И всё же опыт кажется напрямую несводимым ни к одному, ни к другому источнику. Об этом интересно размышлял Л. С. Выготский: «Вот – жизнь. Она глубже, шире своего внешнего выражения. Всё в ней меняется, всё становится не тем. Главное – всегда и сейчас, мне кажется, не отождествлять жизнь с её внешним выражением и всё. Тогда, прислушиваясь к жизни (это самая важная добродетель, немного пассивное отношение вначале), найдёшь в себе, вне себя, во всем столько, что вместить нельзя будет никому из нас. Конечно, нельзя жить, не осмысливая духовно жизнь. Без философии (своей, личной, жизненной) может быть нигилизм, цинизм, самоубийство, но не жизнь. Но есть ведь философия у каждого. Надо, видимо, растить её в себе, дать ей простор внутри себя, потому что она поддерживает жизнь в нас… Кризисы – это не временное состояние, а путь внутренней жизни. Когда мы от системы перейдём к судьбам (произнести страшно и весело это слово, зная, что завтра мы будем исследовать, что за этим скрывается), к рождению и гибели систем, мы увидим это воочию» (цит. по: Выгодская, 1996, с. 127).

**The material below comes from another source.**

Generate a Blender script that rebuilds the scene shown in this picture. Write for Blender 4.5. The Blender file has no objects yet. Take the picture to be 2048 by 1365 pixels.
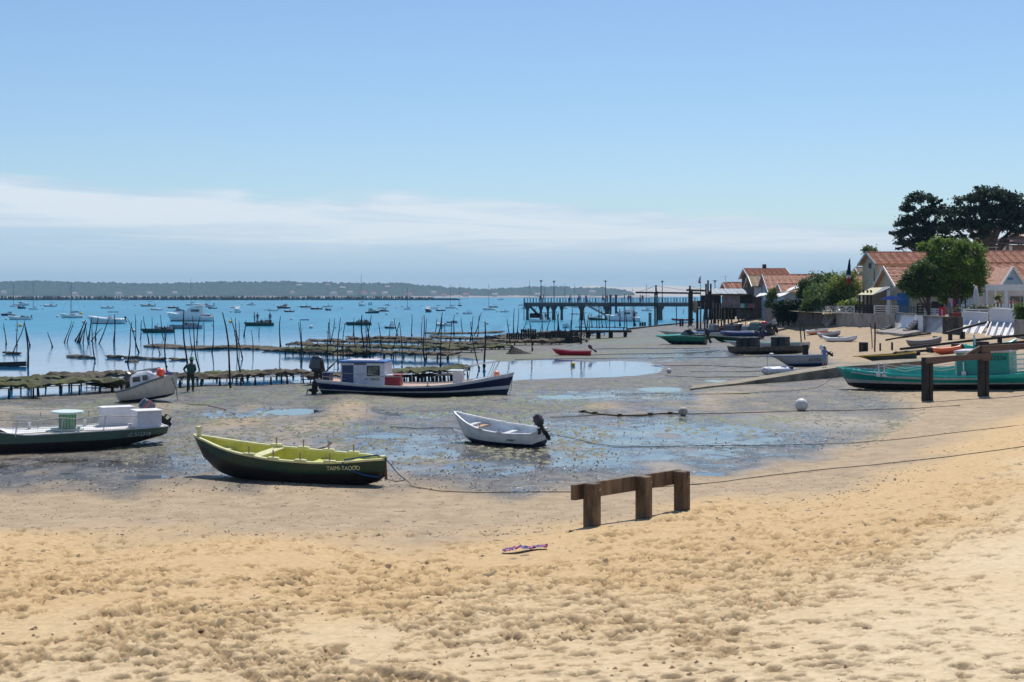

Обращаясь к жизненному опыту человека, психология больше центрируется на определении «жизненный» – как накопленному в течение жизни и имеющему значение для её осуществления. И тогда под ним понимают совокупность всего увиденного и пережитого конкретным человеком – как результат анализа, обобщения и семантического «сжатия» (иногда – до символа) того, в чем участвовал, что видел и что чувствовал он на протяжении своей жизни.